Confere: 2017 foi um
ano florescente para as palermices identitárias dos trinta mil
quinhentos e quatro nichos sexuais (são mais do que as cores do
pantone).
2017. O ano em que
descobri que, enquanto mulher, estou arrumada na categoria dos que não
têm próstata. (E perdoem-me se me demoro aqui, mas a descoberta foi
traumática.) Noutra revista americana, li há menos tempo um artigo sobre
sexualidade e saúde sexual. A distinção que faziam não era entre homens
e mulheres. Isso seria cliché e falta de sofisticação. No texto
usava-se um critério muito mais relevante: os que são proprietários de
uma próstata versus os que não são proprietários de uma próstata.
Já os Monólogos da Vagina, que há poucos anos eram uma peça de teatro feminista, estão proscritos.
São acusados de serem transfóbicos, um monumento de ódio às mulheres
que nasceram homens. Portanto em 2017 estamos assim. Cai mal sugerirmos
que uma mulher tem uma vagina e corremos o risco de sermos exilados da
sociedade da gente de bem se aventarmos a possibilidade de uma pessoa
com próstata não ser uma mulher. De estarrecer e perfeitamente
desapropriado é supor que são as mulheres que sempre foram mulheres que
sabem o que é ser mulher. E que o conceito de mulher não tem de ser de
geometria variável para lá caberem homens.
Não percebo, a sério
que não percebo, como é que há mulheres que caem nestas balelas. Alguém
vê os homens caírem na esparrela de aceitar discutir se uma mulher que
toma testosterona é ou não um homem? Por que carga de água é que as
mulheres estão disponíveis para discutir e fazer concessões?
Chegam homens que
agora são mulheres, explicam-nos que ser mulher afinal é quando um homem
quer e algumas feministas tontas, tão espevitadas noutros lados,
amocham. Lembram as mulheres tradicionais incapazes de fazer frente à
mania dos homens de tentar mandar no mulherio.
Claro que dentro das
feministas esta posição subserviente aos homens trans não é universal.
Germaine Greer, Julie Bindel, Jenny Murray, Chimamanda Ngozi Adichie e
Natasha Vargas-Cooper, entre outras, já nos deram conta da discordância.
Como sempre, foram alvo do escândalo indignado das pessoas muito, muito
tolerantes que não suportam quem não pensa de forma exatamente igual.
Todas se viram atacadas nos media e Germaine Greer e Julie Bindel foram
desconvidadas para conferências. Neste ponto, o da intolerância dos
tolerantes, 2017 foi um ano passado a papel químico dos anteriores.
2017. O ano em que
António Costa devia ter estado calado. Desta vez nem me refiro à
algaraviada em que a dicção de Costa transforma a língua portuguesa.
Desta vez atento também ao conteúdo.
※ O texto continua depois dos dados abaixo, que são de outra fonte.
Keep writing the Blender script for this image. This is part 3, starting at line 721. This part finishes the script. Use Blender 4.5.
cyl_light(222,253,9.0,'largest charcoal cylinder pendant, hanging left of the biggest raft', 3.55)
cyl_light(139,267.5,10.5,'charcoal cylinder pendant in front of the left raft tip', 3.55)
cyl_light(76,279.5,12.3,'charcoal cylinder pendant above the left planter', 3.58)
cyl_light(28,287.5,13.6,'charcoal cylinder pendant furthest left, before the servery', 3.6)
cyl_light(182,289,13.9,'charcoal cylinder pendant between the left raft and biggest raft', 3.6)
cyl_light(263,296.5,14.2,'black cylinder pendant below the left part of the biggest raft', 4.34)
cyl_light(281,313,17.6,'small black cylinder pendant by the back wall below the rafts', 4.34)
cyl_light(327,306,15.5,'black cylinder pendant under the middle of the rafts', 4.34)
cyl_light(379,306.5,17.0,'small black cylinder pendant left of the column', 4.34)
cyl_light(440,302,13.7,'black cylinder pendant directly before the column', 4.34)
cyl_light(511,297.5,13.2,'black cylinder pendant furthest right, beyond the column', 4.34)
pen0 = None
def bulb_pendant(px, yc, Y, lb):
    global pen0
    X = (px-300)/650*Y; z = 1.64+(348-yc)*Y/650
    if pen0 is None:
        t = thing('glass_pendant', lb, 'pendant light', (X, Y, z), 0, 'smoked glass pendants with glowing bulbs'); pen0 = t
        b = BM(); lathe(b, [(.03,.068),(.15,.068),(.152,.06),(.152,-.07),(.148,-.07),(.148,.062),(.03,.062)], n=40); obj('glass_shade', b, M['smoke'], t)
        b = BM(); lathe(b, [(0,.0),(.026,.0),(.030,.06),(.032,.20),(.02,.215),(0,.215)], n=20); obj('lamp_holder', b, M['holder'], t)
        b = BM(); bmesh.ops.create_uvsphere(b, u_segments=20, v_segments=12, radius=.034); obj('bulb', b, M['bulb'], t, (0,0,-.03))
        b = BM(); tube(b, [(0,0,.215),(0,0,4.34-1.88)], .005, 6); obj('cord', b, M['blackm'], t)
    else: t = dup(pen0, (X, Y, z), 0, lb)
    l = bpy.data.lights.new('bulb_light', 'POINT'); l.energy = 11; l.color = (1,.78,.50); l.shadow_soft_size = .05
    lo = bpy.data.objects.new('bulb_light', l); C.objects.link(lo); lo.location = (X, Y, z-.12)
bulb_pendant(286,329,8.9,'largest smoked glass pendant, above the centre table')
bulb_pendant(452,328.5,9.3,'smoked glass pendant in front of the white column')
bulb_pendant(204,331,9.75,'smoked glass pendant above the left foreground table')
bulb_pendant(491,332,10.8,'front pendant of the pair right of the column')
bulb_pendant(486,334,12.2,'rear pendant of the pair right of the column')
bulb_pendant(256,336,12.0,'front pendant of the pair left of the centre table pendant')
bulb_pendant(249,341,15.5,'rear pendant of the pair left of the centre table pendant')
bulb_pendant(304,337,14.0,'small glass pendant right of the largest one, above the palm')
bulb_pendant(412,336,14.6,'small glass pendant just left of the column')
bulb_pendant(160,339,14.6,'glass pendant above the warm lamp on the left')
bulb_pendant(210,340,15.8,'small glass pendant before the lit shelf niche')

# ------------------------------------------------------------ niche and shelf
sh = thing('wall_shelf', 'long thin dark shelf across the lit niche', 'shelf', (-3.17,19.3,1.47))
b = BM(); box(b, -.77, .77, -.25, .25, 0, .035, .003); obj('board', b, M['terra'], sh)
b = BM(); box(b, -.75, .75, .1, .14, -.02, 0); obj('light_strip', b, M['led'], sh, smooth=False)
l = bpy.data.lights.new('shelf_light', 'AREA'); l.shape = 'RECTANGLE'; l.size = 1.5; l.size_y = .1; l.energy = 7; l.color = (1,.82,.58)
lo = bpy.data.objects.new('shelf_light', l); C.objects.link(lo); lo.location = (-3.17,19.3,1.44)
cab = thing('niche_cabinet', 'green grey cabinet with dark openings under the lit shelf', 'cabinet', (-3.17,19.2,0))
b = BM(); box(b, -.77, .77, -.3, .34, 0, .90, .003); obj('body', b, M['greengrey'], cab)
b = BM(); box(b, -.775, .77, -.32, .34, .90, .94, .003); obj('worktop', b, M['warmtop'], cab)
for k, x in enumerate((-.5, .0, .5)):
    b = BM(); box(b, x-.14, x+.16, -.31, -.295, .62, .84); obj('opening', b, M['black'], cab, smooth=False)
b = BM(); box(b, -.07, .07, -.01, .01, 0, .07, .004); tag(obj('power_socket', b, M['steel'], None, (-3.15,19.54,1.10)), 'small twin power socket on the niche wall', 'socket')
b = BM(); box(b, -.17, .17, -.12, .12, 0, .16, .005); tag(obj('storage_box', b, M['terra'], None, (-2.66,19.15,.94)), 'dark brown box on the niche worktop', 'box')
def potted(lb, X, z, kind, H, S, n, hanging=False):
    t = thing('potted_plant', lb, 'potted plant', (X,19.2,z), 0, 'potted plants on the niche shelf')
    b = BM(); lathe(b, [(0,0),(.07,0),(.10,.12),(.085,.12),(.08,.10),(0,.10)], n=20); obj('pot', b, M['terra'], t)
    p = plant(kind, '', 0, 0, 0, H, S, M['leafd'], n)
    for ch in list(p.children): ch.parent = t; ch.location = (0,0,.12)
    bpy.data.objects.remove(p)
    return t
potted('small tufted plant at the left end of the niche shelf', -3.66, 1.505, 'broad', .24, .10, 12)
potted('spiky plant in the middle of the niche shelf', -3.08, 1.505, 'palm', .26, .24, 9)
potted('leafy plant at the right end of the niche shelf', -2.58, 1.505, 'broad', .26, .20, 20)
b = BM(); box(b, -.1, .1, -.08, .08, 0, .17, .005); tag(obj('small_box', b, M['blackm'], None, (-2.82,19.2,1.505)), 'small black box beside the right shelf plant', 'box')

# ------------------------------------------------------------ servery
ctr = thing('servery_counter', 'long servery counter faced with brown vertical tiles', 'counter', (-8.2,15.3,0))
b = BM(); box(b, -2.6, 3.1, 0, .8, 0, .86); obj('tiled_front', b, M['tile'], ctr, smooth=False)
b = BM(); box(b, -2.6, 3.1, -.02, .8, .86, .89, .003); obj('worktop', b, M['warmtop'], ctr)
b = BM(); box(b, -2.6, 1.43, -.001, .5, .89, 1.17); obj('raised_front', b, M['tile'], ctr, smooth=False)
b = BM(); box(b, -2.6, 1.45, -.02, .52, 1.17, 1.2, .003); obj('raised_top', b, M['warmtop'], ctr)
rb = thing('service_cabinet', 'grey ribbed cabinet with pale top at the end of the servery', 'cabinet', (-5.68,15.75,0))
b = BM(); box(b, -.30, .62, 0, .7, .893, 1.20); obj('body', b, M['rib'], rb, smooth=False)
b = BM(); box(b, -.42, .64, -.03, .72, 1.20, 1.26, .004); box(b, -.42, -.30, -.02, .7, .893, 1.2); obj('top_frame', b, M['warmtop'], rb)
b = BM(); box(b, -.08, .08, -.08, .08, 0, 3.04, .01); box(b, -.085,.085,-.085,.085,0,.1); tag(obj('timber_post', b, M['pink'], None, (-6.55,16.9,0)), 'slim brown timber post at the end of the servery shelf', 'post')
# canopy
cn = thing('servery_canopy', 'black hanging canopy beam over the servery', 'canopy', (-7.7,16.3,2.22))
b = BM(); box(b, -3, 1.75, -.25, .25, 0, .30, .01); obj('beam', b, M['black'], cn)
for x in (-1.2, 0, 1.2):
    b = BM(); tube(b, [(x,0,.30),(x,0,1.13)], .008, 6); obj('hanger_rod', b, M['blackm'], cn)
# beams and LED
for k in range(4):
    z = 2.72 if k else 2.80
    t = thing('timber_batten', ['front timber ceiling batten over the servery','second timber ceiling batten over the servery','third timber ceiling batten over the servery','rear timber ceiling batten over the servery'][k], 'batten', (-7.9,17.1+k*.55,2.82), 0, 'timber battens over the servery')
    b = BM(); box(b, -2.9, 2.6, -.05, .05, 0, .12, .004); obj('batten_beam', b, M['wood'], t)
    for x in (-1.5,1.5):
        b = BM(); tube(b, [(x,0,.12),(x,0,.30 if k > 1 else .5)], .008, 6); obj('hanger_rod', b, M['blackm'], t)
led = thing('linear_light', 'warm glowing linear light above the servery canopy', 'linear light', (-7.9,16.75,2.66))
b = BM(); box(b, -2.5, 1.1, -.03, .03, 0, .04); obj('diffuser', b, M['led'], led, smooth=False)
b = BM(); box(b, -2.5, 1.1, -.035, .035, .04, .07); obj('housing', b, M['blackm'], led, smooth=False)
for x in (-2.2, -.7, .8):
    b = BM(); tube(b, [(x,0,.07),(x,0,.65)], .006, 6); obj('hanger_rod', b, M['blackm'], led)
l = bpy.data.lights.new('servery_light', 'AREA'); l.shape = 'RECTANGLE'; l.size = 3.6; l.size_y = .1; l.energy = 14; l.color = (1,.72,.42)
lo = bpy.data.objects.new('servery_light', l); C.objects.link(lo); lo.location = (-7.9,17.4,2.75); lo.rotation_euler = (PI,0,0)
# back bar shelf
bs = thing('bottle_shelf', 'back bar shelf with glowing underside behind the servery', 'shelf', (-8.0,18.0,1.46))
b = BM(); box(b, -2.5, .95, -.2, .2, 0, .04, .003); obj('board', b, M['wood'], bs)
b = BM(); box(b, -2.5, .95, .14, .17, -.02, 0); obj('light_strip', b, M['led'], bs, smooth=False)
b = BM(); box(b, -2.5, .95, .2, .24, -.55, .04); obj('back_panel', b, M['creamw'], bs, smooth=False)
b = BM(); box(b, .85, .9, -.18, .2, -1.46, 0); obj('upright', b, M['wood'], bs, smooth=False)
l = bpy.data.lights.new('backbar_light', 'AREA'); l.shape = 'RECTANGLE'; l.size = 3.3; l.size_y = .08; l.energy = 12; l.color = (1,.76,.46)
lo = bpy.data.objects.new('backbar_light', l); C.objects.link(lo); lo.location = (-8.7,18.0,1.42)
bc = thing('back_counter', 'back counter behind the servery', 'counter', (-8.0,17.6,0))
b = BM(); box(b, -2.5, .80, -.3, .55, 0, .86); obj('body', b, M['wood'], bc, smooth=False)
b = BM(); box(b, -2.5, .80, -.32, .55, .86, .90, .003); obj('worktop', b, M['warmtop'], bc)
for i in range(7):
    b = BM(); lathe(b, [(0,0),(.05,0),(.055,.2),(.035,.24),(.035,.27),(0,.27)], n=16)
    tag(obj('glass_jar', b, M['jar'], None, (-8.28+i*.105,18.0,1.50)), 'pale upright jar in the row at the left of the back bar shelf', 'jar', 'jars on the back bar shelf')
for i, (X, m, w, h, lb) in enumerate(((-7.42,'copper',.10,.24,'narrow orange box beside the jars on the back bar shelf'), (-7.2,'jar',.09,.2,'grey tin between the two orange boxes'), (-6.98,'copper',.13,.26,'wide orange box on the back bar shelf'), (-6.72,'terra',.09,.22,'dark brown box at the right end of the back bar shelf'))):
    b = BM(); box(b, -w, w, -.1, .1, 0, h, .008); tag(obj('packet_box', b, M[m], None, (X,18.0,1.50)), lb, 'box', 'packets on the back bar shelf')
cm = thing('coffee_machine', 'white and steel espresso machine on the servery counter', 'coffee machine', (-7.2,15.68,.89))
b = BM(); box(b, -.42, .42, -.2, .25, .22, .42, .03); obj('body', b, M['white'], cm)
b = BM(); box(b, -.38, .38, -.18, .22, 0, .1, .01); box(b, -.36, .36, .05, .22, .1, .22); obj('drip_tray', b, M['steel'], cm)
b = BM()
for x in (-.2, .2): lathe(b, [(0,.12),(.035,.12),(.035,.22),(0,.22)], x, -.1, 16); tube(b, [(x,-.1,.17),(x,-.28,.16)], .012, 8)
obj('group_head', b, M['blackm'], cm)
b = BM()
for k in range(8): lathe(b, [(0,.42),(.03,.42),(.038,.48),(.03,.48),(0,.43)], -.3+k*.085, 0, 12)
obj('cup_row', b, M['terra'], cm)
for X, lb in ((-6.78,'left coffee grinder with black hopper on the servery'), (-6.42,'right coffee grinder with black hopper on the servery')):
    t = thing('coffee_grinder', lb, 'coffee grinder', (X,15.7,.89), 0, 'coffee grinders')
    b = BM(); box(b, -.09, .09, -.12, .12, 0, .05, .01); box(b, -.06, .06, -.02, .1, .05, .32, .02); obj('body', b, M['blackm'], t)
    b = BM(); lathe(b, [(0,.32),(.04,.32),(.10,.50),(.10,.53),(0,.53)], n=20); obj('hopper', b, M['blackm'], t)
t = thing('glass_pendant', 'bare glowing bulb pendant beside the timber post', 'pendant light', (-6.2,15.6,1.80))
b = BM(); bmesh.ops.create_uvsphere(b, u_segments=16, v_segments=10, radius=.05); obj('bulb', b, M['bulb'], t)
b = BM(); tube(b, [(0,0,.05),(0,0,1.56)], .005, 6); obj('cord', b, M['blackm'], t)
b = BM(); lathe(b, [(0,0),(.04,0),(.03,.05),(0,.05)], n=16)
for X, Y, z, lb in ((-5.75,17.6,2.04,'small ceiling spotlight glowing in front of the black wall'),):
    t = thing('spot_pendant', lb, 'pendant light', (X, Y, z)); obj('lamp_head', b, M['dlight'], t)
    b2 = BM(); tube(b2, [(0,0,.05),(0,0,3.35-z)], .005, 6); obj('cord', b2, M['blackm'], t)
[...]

A má criação, a boçalidade, o nível
rasteiro foram regra sempre que nos debates da Assembleia da República
Costa se dirigiu a Assunção Cristas e a Passos Coelho. Nem Sócrates, que
já praticava um nível subterrâneo, desceu tanto (pelo menos com os
microfones ligados). Uma educadora de infância devia, com paciência,
explicar ao primeiro-ministro aquilo da democracia representativa: que
os políticos da oposição são representantes dos eleitores e se insulta
os representantes insulta também os representados.
Mas o pior foi Costa
não estar calado fora dos debates quinzenais. Ficarão para os anais da
História (indigesta) os famosos e infames (e faço um resumo curto para
não vos indispor para a passagem de ano) ‘não me faça rir a esta hora’
(na noite dos mortíferos incêndios de outubro), ‘ó senhor deputado, se
quer que eu peça desculpas eu peço desculpas’ (complacentemente no
parlamento depois de levar o maior ralhete que um Presidente da
República deu, em democracia e fora dela) ou o ‘ano particularmente
saboroso’. De facto, não vejo outra forma para categorizar um ano em que
por decisões políticas do governo de Costa, incompetências grosseiras,
nomeações de amigos socialistas e por aí adiante, tudo a exponenciar o
perigo das condições meteorológicas, morreram 111 pessoas em incêndios
florestais.
Pelo que o que particularmente desejo para 2018 é ouvir muito menos António Costa. E que o Presidente da República vete a isenção de IVA total para os partidos. Além de paz, felicidade e fim da fome no mundo, claro.